At the University of Maryland, home to one of the country’s largest Jewish student populations, tensions among the denominations can arise. Yet Jason Felder, president of the Orthodox student group, managed to bring folks together, and on an ordinary Saturday night, no less.

Under Felder’s leadership, the group, Kedma, rented out part of the university’s gym and invited the entire community out to play.

Time was, Felder, as a Modern Orthodox Jew, wouldn’t even have attended the University of Maryland, much less played dodgeball with Klal Yisrael, or every kind of Jew.

But these days, Orthodox students like Felder are bypassing Yeshiva University, Modern Orthodoxy’s flagship institution, for both secular and more traditional options. Enrollment at YU has fallen 8 percent between 2008 and 2011.

Lander College for Men, for example, opened in 2000 to capture the growing market of students looking for a school that was more traditional than YU. Today, it enjoys exactly that perception among many rabbis in the Orthodox world, said Josh Wise, assistant principal at the Rav Teitz Mesivta Academy, a yeshiva in Elizabeth, N.J.

“Lander’s is perceived as a little more yeshivish,” or rigorously Orthodox, he said. “I’m sure the level of learning is the same, and the scholarship of the rebbes is similar. But kids coming back from Israel [where they attend yeshivas post-high school for a year or two before college] will tell me that they will be encouraged to go to Lander rather than YU.”

As YU decreased in enrollment, Lander’s colleges for both men and women grew. Marian Stoltz-Loike, dean of the women’s school, sees her enrollment reaching 500 students within five years, from about 300 now.

“I chose here over another Jewish college because you’re not a number here,” said Ariela Moskowitz, a Lander junior who, like many of the students there, said she was drawn to the school because of its warm, intimate atmosphere.

Rabbis hand out their personal phone numbers, and several students raved about the lengths the administration will go to help them secure coveted internships.

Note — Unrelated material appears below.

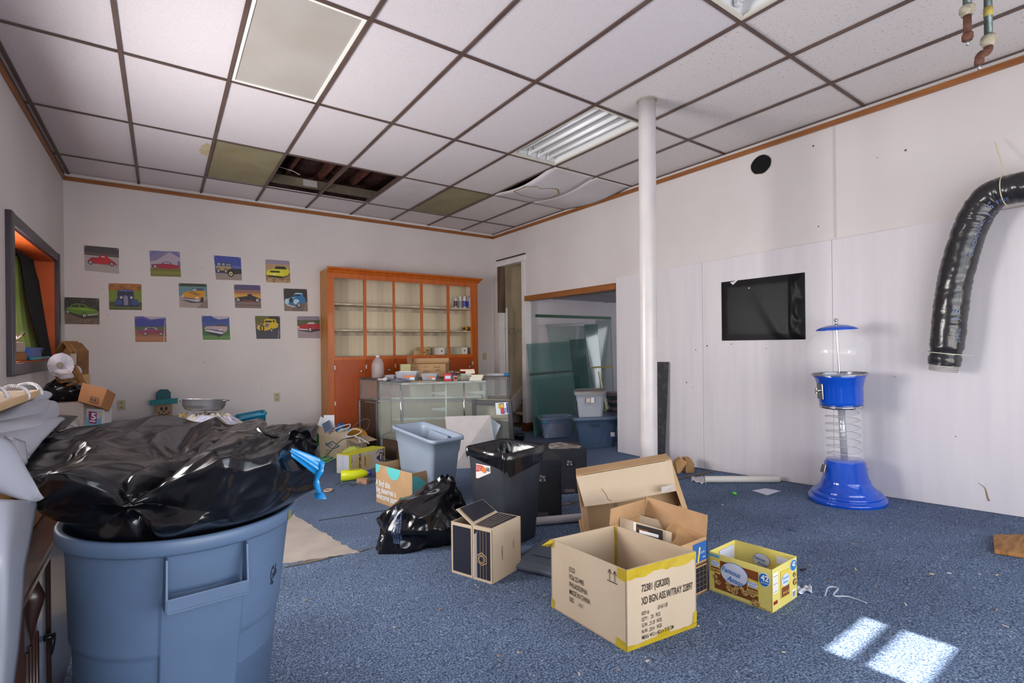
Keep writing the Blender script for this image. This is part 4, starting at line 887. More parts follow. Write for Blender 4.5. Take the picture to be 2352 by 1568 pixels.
for i, (px0, px1, h, c_) in enumerate([(945, 972, .07, 'b39a6c'), (960, 985, .12, 'b09666')]):
    a, b = AtY(px0, 815, CY0+.22), AtY(px1, 815, CY0+.22)
    t = thing('long_carton', 'tan cardboard carton in the middle bay, ' + ('lower and longer of the two' if i == 0 else 'taller one with a torn end'), 'box', ((a.x+b.x)/2, CY0+.2, zc-.005))
    mb = MB(); mb.bb(a.x, b.x, CY0+.12+.08*i, CY0+.19+.08*i, zc-.005, zc+h); obj('carton', mb, C(c_), t, bevel=.003)
    mb = MB(); mb.slab([(b.x, CY0+.12+.08*i, zc+h), (b.x, CY0+.19+.08*i, zc+h), (b.x+.05, CY0+.19+.08*i, zc+h+.01), (b.x+.05, CY0+.12+.08*i, zc+h+.012)], .002); obj('flap', mb, C('c2aa7c'), t)
    mb = MB(); mb.disc((b.x-.03, CY0+.119+.08*i, zc+h*.55), .011, (0, -1, 0), 12, t=.001); obj('finger_hole', mb, C('2b2724'), t)

# ================================================================== DISPLAY CASES
m_alu = mat('worn_aluminium', '9a9e9c', .5, .55, col2='858987', nscale=12); m_brz = mat('dull_bronze_alu', '8a7f7f', .35, .7, col2='6f6666', nscale=12)
m_pgreen = mat('pale_green_enamel', 'b4bfb6', .4, col2='a2ada5', nscale=6); m_cglass = mat('case_glass', 'e6efec', .03, alpha=.07, spec=.8, coat=.6)
m_walnut = mat('walnut_laminate', '5d4638', .4, col2='47342a', nscale=6, stretch=(6, 6, .5))
m_olive = mat('aged_cream_laminate', '9b967d', .5, col2='857f69', nscale=3, lo=.3, hi=.7)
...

Work experience is crucial to these young women, who could become the breadwinners of their families while their husbands remain in yeshiva.

On the secular side, Orthodox students have even more choices. According to the website of Hillel, the Jewish campus organization, 98 colleges have full kosher meal plans.

Increasingly, Modern Orthodox students have decided that YU’s emphasis on beit midrash study is too similar to high school life, where they spent a full day in the classroom, said Jackie Rockman, director of college counseling at the Yeshivah of Flatbush.

“You would think YU would be more popular,” she said. “We’ve had many meetings with them to talk about ways we can enhance the relationship between our schools, but the number of students who are interested has just declined.”

Of course, finances play a role in students’ choice of college, particularly in the last few years. It cost $50,000 to live and study YU this year, compared with $23,000 at Queens College for New York State residents and about $23,000 at Lander College for Women.

Felder, now a senior at Maryland, didn’t even apply to YU, although he turned down Johns Hopkins University because its Jewish community wasn’t big enough.

The influx of Orthodox students at secular schools has created some complications. Hillel professionals have worried that the dominance of Orthodox students complicates outreach to the less affiliated, said Rabbi Ilan Haber, who runs an Orthodox Union program that helps students navigate life at secular universities. And many in the Orthodox world worry that secular education will cause its students to become less religious.

“The lack of a solid, fervent commitment to Yiddishkeit can cause many, especially those who attend secular universities, to eventually shed Torah observance entirely,” wrote Rabbi Steve Burg, who runs the Orthodox Union’s youth group, the National Conference of Synagogue Youth, in an article titled “Keeping Our Kids on the Derech [Path].”

But attending secular schools inspires many Orthodox students to take responsibility for their own Jewish lives, and those of their communities, said Rabbi Haber, who himself attended YU.

“I would describe myself as Modern Orthodox,” Felder said. “All the values I grew up with were just that, what I’d grown up with, and I wanted to find out if they would have meaning to me … I think you have more of an opportunity to do that at a secular college.”